Christopher Heaney is Assistant Professor of History at the Pennsylvania State University. He is a historian of modern Latin America with research interests in the history of Indigenous-European encounters over science and death in the Andes and wider Americas.

Margaret Huettl is Assistant Professor of History and Ethnic Studies at the University of Nebraska-Lincoln. Her research focuses on Native American history and North American Wests with interests in Indigenous sovereignty and settler colonialism in a transnational context.

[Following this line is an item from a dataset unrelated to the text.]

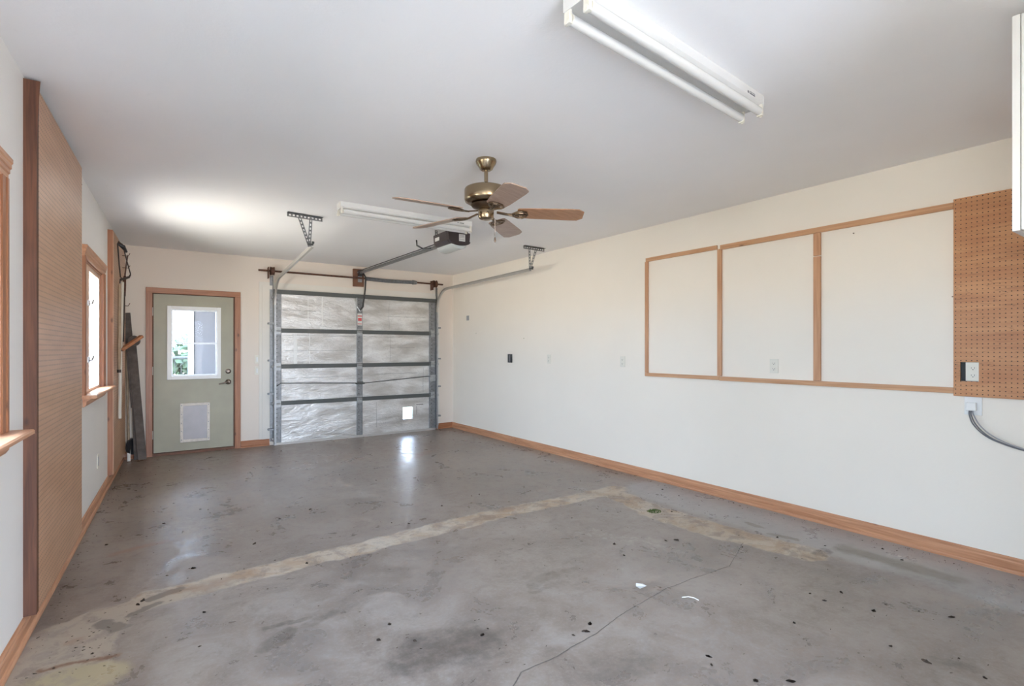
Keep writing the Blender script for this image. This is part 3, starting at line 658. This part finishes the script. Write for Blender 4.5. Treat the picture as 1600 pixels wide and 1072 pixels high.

Lucy Murphy is Professor of History at the Ohio State University, Newark. She is a historian of eighteenth- and nineteenth-century Native American history and Midwestern American borderlands history with interests in intercultural, interracial, and gender relations.

Pablo Sierra Silva is Assistant Professor of History at the University of Rochester. His research focuses on the experiences of enslaved people, mostly Africans, South Asians and their descendants, in the cities of colonial Mexico (New Spain) during the sixteenth and seventeenth centuries.

Linda Williams is Professor of Art History at the University of Puget Sound, specializing in art of sixteenth-century Mexico and Italy and the ways that art, architecture, and religious objects embodied the encounter between Yucatec Maya and Europeans in the early colonial period.

Sami Davis is a Ph.D. student in History and Art History at the Pennsylvania State University. Her research focuses on Mayan, African, and Spanish women in colonial Yucatan with a focus on the intersections of race and gender in daily lives of women.